Planning a Preservation System

Still, archivists don't want to fall behind this time, if they can help it.

In December, Congress appropriated $100 million to the Library of Congress to develop a national program to preserve digital information. The effort is about more than just money, say archiving professionals.

"The first stage of the plan is to make sure we understand the issues related to long-term preservation," says Laura Campbell of the Library of Congress' Digital Infrastructure Program. "What are the considerations to making sure this content isn't lost to future generations?"

To that end, the Library is consulting with prominent publishers of Internet and digital content, attempting to reach agreement on preservation standards and work out deals for archiving information, says Winston Tabb, the associate librarian for library services.

In some cases, the Library is discussing with publishers of copyrighted professional journals, news sites and Webzines, ways that it can assist with archiving their content. Currently, publishers can assert their copyrights, store all the information themselves and forbid local duplication and storage by libraries and archives.

Vulnerable Data?

At the same time, the Library is conducting what may be the first independent scientific tests on the stability of digital storage formats, starting with compact disks, so that it knows how long it can expect information saved in such formats to last.

"We don't see anyone out there doing this kind of study, so it does fill an important niche," says Marc Roosa, director of preservation for the Library of Congress.

Such information is important to the Library, the U.S. Copyright Office, and other libraries with growing and aging collections of music CDs, CD-ROMs, DVDs and data stored on writable CDs, that may need to duplicate their collections to save the data.

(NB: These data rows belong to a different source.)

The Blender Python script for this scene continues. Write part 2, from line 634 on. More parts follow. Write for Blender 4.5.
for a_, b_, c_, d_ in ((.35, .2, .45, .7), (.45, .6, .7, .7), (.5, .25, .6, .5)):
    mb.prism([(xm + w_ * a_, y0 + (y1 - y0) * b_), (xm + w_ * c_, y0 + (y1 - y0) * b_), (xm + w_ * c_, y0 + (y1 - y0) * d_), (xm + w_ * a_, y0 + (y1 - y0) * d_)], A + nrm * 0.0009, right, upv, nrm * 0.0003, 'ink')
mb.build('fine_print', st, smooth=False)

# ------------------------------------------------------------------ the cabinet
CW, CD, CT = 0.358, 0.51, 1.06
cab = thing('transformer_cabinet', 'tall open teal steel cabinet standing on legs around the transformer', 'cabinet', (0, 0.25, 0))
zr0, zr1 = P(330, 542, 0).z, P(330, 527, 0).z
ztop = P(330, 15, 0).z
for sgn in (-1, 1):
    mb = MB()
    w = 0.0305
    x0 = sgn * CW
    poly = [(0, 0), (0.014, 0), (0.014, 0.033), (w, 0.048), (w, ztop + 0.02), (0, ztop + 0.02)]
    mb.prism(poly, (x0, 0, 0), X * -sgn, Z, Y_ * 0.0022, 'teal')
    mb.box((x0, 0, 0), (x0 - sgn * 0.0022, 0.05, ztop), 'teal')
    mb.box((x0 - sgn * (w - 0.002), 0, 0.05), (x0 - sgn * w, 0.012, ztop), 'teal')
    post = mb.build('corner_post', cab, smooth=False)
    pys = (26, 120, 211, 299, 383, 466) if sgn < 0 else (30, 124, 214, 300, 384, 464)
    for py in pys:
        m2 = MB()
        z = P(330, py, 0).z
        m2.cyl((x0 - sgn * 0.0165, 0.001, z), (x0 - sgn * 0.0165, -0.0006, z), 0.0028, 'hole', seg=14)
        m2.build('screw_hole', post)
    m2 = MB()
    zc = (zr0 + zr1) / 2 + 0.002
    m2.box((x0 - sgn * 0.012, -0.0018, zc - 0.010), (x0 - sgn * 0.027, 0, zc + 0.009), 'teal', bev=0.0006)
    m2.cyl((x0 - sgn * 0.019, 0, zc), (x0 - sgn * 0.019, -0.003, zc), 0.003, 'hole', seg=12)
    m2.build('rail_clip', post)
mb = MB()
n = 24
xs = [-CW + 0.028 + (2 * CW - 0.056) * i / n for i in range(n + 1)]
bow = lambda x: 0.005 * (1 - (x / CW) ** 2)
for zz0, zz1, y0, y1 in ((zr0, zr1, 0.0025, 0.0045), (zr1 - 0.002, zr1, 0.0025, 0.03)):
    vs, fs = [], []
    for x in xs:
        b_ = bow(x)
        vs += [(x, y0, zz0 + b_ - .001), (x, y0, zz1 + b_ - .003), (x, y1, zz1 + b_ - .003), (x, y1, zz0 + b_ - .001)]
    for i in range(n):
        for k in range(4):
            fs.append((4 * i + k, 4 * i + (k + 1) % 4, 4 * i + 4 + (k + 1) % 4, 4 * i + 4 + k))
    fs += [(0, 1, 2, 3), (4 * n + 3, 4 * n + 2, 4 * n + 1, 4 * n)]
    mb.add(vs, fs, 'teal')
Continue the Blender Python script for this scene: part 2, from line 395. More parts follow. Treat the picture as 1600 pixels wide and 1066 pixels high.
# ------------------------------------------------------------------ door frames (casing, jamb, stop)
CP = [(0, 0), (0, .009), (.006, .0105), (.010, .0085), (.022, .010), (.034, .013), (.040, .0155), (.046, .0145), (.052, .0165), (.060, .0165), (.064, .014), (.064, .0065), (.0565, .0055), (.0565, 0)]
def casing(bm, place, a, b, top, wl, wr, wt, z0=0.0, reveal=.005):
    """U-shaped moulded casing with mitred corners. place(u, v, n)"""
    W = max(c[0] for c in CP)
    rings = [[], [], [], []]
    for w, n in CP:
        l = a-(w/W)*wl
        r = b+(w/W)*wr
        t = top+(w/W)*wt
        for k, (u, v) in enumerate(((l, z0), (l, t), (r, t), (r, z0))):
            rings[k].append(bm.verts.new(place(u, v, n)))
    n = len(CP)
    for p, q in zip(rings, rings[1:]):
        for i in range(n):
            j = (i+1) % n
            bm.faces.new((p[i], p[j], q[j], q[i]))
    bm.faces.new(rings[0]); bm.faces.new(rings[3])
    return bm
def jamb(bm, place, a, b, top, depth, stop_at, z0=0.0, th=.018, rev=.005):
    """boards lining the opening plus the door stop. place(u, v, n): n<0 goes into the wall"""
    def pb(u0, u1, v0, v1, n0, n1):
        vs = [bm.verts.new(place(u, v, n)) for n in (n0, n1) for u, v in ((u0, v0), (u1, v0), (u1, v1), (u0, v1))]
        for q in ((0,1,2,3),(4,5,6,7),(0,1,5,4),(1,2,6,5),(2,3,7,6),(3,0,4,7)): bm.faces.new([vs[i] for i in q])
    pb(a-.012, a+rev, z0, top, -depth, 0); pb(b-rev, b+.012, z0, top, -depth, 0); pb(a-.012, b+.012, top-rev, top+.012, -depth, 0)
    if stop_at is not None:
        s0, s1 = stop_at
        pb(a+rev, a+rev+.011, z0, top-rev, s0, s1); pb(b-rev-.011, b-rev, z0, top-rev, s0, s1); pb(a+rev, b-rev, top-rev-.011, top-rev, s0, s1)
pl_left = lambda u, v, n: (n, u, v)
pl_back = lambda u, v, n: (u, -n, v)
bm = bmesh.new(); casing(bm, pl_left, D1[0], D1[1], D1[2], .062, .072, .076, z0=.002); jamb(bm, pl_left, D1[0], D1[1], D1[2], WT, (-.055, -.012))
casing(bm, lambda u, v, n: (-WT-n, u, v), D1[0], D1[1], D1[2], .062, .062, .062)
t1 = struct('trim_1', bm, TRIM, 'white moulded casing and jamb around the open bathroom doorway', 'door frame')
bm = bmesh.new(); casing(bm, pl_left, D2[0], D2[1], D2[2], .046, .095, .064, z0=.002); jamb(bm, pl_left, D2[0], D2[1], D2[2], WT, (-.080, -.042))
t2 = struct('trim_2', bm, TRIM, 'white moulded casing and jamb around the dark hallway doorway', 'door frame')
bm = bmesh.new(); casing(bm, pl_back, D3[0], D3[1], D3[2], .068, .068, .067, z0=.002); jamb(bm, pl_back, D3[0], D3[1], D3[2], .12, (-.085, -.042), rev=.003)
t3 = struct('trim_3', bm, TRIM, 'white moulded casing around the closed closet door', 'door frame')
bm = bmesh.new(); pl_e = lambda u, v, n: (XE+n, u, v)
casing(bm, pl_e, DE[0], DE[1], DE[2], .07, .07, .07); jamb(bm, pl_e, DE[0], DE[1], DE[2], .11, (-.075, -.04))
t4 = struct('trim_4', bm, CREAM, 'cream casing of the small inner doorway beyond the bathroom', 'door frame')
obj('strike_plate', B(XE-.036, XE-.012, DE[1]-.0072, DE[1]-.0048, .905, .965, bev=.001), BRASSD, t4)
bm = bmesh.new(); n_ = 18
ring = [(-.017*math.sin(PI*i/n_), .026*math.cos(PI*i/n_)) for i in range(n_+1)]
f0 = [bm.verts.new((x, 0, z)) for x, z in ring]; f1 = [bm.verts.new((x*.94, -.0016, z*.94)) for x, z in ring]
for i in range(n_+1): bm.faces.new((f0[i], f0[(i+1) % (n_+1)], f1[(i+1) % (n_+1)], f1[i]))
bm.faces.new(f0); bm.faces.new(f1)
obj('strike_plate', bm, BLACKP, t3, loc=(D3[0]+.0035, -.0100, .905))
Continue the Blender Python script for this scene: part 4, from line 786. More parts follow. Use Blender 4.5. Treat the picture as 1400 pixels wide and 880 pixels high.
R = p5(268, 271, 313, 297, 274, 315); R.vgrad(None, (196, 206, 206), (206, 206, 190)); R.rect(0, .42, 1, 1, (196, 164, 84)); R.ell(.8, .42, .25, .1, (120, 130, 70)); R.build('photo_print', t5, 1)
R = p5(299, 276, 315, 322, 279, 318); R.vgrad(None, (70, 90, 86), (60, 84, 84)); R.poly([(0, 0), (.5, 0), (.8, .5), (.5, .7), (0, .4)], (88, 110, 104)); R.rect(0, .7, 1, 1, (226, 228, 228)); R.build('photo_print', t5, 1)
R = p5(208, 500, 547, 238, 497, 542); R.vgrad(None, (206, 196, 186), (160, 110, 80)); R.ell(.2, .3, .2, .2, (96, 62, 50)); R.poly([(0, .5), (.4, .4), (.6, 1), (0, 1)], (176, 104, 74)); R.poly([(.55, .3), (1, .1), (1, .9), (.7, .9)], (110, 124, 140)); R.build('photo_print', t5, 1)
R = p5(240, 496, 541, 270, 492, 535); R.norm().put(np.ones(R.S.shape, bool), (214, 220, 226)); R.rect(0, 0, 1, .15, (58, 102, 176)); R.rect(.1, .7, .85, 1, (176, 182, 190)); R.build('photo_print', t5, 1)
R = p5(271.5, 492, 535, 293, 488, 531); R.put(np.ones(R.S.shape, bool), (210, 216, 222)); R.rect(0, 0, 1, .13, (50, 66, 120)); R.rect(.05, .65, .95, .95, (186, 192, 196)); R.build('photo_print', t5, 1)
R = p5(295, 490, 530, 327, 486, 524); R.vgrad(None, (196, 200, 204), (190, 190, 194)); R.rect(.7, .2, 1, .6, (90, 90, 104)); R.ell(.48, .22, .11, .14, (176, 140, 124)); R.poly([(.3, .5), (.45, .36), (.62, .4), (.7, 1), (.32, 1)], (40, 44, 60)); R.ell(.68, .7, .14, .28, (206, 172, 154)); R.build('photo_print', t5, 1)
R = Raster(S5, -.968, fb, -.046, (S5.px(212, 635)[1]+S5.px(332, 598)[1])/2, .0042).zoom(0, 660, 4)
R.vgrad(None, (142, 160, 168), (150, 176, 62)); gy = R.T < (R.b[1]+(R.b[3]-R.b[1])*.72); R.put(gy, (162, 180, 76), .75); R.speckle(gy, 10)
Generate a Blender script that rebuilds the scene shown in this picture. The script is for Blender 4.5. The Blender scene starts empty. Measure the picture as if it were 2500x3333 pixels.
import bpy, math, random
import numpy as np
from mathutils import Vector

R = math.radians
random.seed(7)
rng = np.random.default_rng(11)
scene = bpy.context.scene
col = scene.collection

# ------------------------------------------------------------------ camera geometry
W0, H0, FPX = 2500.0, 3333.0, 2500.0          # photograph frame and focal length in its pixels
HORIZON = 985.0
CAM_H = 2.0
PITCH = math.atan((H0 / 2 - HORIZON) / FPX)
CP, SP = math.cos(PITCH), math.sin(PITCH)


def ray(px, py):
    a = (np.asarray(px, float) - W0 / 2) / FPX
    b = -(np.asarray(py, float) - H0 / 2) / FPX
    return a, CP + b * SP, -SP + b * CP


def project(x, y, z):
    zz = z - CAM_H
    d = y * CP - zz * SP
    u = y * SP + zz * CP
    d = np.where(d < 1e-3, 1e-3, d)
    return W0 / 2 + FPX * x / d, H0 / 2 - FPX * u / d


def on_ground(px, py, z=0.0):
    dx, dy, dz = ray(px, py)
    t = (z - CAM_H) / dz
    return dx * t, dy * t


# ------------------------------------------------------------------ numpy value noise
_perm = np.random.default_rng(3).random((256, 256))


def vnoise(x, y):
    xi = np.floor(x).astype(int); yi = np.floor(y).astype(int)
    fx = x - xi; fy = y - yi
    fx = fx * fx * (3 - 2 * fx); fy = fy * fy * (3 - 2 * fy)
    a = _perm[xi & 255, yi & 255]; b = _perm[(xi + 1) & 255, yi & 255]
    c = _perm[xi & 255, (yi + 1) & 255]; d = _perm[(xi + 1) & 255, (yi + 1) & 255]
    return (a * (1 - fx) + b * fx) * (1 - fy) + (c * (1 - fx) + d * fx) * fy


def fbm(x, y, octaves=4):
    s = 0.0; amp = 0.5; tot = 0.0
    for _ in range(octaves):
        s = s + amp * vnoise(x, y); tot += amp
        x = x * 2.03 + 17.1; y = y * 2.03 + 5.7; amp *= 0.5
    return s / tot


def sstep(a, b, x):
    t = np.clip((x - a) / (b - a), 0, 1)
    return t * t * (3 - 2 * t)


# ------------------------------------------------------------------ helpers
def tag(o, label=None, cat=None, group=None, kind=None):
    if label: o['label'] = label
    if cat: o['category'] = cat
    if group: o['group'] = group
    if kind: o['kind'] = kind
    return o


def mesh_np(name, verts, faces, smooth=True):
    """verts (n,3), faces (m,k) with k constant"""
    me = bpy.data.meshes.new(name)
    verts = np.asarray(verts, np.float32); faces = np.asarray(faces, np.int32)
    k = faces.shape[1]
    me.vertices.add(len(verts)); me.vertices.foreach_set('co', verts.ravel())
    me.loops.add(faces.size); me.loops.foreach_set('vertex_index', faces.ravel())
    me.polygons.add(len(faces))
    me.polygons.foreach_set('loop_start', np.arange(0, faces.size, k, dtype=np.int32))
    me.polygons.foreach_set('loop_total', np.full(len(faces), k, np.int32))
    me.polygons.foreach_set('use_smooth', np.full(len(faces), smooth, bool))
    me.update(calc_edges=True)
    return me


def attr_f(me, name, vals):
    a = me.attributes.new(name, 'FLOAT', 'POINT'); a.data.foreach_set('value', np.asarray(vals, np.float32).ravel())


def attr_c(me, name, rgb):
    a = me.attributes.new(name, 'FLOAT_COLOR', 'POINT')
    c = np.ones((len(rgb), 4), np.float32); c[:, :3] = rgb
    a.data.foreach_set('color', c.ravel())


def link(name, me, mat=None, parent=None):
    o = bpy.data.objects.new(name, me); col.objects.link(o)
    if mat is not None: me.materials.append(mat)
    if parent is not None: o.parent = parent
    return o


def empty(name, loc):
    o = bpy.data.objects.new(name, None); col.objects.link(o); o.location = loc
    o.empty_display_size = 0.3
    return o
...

Internet History Saved, Lost

Experts say the Internet is an even stronger example of the here-today-gone-tomorrow aspect of the digital age. Preservation efforts must begin now, they say, as archivists often cite conventional wisdom that the average life of a Web page is about two months.

In recent years, Kahle says, the Internet Archive has taken snapshots of all legally accessible parts of the Internet every two months, so that people in the future will have some idea how it looked and what surfing the Web circa 1996 to 2001 was like.

Areas of the Web designated as off limits by site creators, or password protected, are among areas not saved during the Internet Archive's automated sweeps. (Some parts of ABCNEWS.com are forbidden to archivists.)

So far, the archive has collected 40 terrabytes of information, about double the amount of digital space it would take to store the Library of Congress' collection of text-based material, Kahle says. The archive plans to transfer its data to new hard drives every five years so that the information it contains is not lost to decaying digital bits.

The digital material accessible through his site's "way-back machine" includes a two-terrabyte archive of sites related to the 2000 presidential election, frozen as they were and stored periodically as the election campaign and its post-election aftermath progressed. Some pages from the 1996 election also are accessible. Most of the pages from both elections are no longer available elsewhere on the Web in their original form.

However, reconstructing records for the Web gets even harder the farther back in time you go, meaning already there is a loss of historical information.

"If somebody were to try to write a dissertation today about the Web in 1994, say, they would be hard-pressed to find the kind of archival primary materials that they'd want," says Patsy Baudoin, e-journal archiving project manager at the Massachusetts Institute of Technology libraries.